In other words, what would most impress our visitor are the aspects of Gates’s life that the software giant shares with ordinary Americans.
It might be objected that such considerations as I have brought forth here are “materialistic,” and that there is more to life than refrigerators and television sets. Such an objection is nonsensical. If it were true, then Catholic social teaching itself would stand condemned as “materialistic,” since it to seeks an increase in material goods for workers and their families that they might live in reasonable comfort. The objection of materialism only reveals the incoherence of the antimarket position, which began as an argument that the market systematically exploited and impoverished the laborer. When the overwhelming weight shows this opinion to be ludicrously at odds with reality, the accusation shifts ground. Now the superiority of economic freedom has become all but impossible to deny, and the amazing abundance which we owe to such a social order is no longer a matter of serious dispute, we are now told even to think in such terms reveals a liberal attachment to the things of this world. This is what Joseph Schumpeter meant when he deplored those intellectuals for whom effective arguments on behalf of capitalism would lead them simply to move on to new criticisms of capitalism rather than to concede its value. (204-205)
Another concern Woods indirectly points to is a “parochialism of the present” shared by many academics and intellectuals. Rather than seeing the wealth that has emerged in the West as the result of an evolving market extension and integration process, they see present material prosperity in the West as normative.

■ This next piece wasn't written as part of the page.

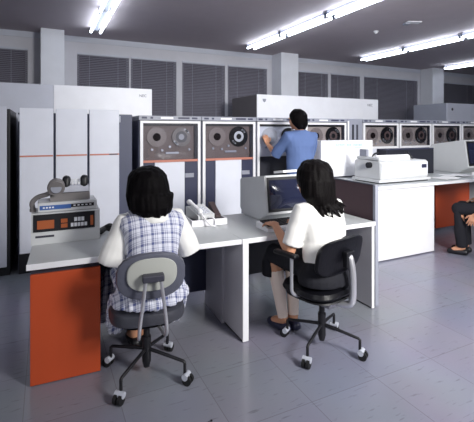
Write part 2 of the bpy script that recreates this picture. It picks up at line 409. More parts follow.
# ------------------------------------------------------------------ tape drives
PW = .757
def make_drive(label, loc, style):
    t = thing('tape_drive', label, 'tape drive', loc, 0, 'row of reel tape drives')
    w = PW - .004
    bx('body', M['slate'], t, 0, .03, 0, w, .75, 1.555, bev=.004)
    h = bx('header_panel', M['grey'], t, 0, 0, 1.56, w, .7, 1.612, bev=.003)
    for a, b, m in ((.03, .09, 'navy'), (.13, .16, 'navy'), (.25, .40, 'white2'), (.46, .60, 'navy'), (.63, .70, 'navy')):
        bm = new(); box(bm, a, -.0015, 1.576, b, -.0002, 1.598); obj('indicator', bm, M[m], h)
    bm = new(); f = .035
    box(bm, .012, -.002, .02, .012 + f, .028, 1.553, bev=.003); box(bm, w - .012 - f, -.002, .02, w - .012, .028, 1.553, bev=.003)
    box(bm, .012 + f, -.002, 1.525, w - .012 - f, .028, 1.553)
    obj('front_frame', bm, M['white2'], t)
    i0, i1 = .012 + f, w - .012 - f
    zb = 1.10 if style != 'small' else 1.20
    dk = {'brown': 'deck', 'open': 'deck2', 'small': 'deck3'}[style]
    bx('deck_panel', M[dk], t, i0, .02, zb, i1, .029, 1.525, bev=0)
    bm = new(); box(bm, i0, .004, 1.495, i1, .0195, 1.5245); obj('hood', bm, M['black'], t)
    if style != 'open':
        bm = new(); box(bm, i1 - .045, .004, zb, i1 - .002, .0195, 1.494); obj('side_post', bm, M['blk2'], t)
    zl = 1.365; rl = .115
    bm = new(); ring_y(bm, .205, .008, .019, zl, rl, .045); rr = obj('supply_reel', bm, M['reels' if style == 'open' else 'reelc'], t)
    bm = new(); disc_y(bm, .205, .002, .019, zl, .046); obj('reel_hub', bm, M['reels' if style == 'open' else 'hub'], rr)
    dark = style == 'small' or 'dark' in label
    bm = new(); ring_y(bm, .50, .003, .019, zl, .128 if dark else .115, .05); rr = obj('take_up_reel', bm, M['reelb' if dark or style == 'open' else 'lamp'], t)
    bm = new(); ring_y(bm, .50, -.001, .019, zl, .068, .036); obj('reel_ring', bm, M['hubl' if ('dark right' in label or style == 'open') else 'dgrey' if style == 'brown' else 'brown'], rr)
    bm = new(); disc_y(bm, .50, .0, .019, zl, .035); obj('reel_hub', bm, M['reelb' if dark else 'grey'], rr)
    bm = new()
    for a in (0.6, 3.74):
        for k in range(6):
            q = a + k * .09
            disc_y(bm, .50 + .098 * math.cos(q), .0, .0025, zl + .098 * math.sin(q), .011, seg=10)
    obj('reel_glint', bm, M['hubl'], rr)
    bm = new()
    for x, z in ((.15, 1.22), (.27, 1.21), (.36, 1.25), (.60, 1.215)): disc_y(bm, x, .004, .0195, z if style != 'small' else z + .03, .014, seg=14)
    obj('tape_guide', bm, M['hubl' if style != 'open' else 'grey'], t)
    if style == 'brown':
        bm = new(); box(bm, .31, .006, 1.165, .47, .0195, 1.19, bev=.004); obj('head_cover', bm, M['hubl'], t)
    bm = new(); box(bm, i0, -.0008, zb + .001, i1, .0008, 1.5235); obj('glass_pane', bm, M['glass'], t)
    if style == 'brown':
        bm = new(); box(bm, i0, -.003, 1.072, i1, .028, 1.098); obj('trim_stripe', bm, M['stripe'], t)
        zc = 1.07
    elif style == 'small':
        bm = new(); box(bm, i0, -.002, 1.165, i1, .028, 1.198); obj('trim_stripe', bm, M['white2'], t)
        zc = 1.163
    else: zc = 1.098
    if style == 'open':
        bx('lower_panel', M['blk2'], t, i0, .014, .05, i1, .028, zc, bev=0)
    else:
        bx('side_column', M['navy'], t, i0, .012, .05, i0 + .13, .028, zc, bev=.002)
        bx('side_column', M['navy'], t, i1 - .16, .012, .05, i1, .028, zc, bev=.002)
        bx('lower_panel', M['pgrey'], t, i0 + .135, .004, .05, i1 - .165, .028, zc, bev=.004)
        bm = new(); box(bm, i1 - .158, .004, .88, i1 - .05, .0118, .93); obj('latch', bm, M['grey'], t)
    return t
X0 = .954
make_drive('tape drive with pale reel, directly behind the woman in the plaid vest', (X0, 4.5, 0), 'brown')
make_drive('tape drive with dark right reel and salmon stripe', (X0 + PW, 4.5, 0), 'brown')
make_drive('tape drive with pale deck that the man reaches into', (X0 + 2 * PW, 4.5, 0), 'open')
make_drive('tape drive just right of the man in blue', (X0 + 3 * PW, 4.5, 0), 'small')
t = thing('narrow_cabinet', 'narrow grey cabinet with a dark vertical slot between tape drives', 'cabinet', (X0 + 4 * PW + .004, 4.5, 0))
bx('body', M['grey'], t, 0, 0, 0, .286, .75, 1.615, bev=.005)
bx('slot', M['blk2'], t, .085, -.004, .3, .12, -.0003, 1.53, bev=0); bx('slot', M['dgrey'], t, .165, -.004, .3, .2, -.0003, 1.53, bev=0)
bx('side_strip', M['white2'], t, .0, -.003, .3, .03, -.0003, 1.58, bev=0)
XS = 4.283
for k, lab in enumerate(('tape drive with black reel right of the narrow grey cabinet', 'tape drive with black reel above the printer',
                         'tape drive with black reel left of the right-hand display terminal top', 'tape drive at the right edge of the photo, partly cut off')):
    make_drive(lab, (XS + k * PW, 4.5, 0), 'small')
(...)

The poverty shared by so much of the world is considered abnormal. It is as if the existing wealth of the world has always existed, and the West simply aggregated it to themselves. But the wealth of our day was created by an evolving set of values, institutions, and market mechanisms that, when adopted elsewhere, has had the same wealth-generating impact. Yes, there is the ugly legacy of the anti-market practices of colonialism (that, in my estimation, likely retarded true economic growth.) In spite of these practices, not because of them, sustained economic growth developed and continues to expand throughout the world.
Democracies sometimes elect evil people who do evil things. By allowing political freedom, we set ourselves up for circumstances where undesirable people occasionally get power and do undesirable things. If this were not possible, there would be no true freedom. Nevertheless, we have faith that free people will serve as their own corrective force and that tolerance of such episodes is the price we pay for the much greater good done by political freedom. Similarly, some free people exploit their economic freedom, yet the greater good is served by having economic freedom in place. Political and economic freedom expanding throughout the world, along with their requisite institutions and values, are the answer to (not the cause of) the world’s political and economic problems.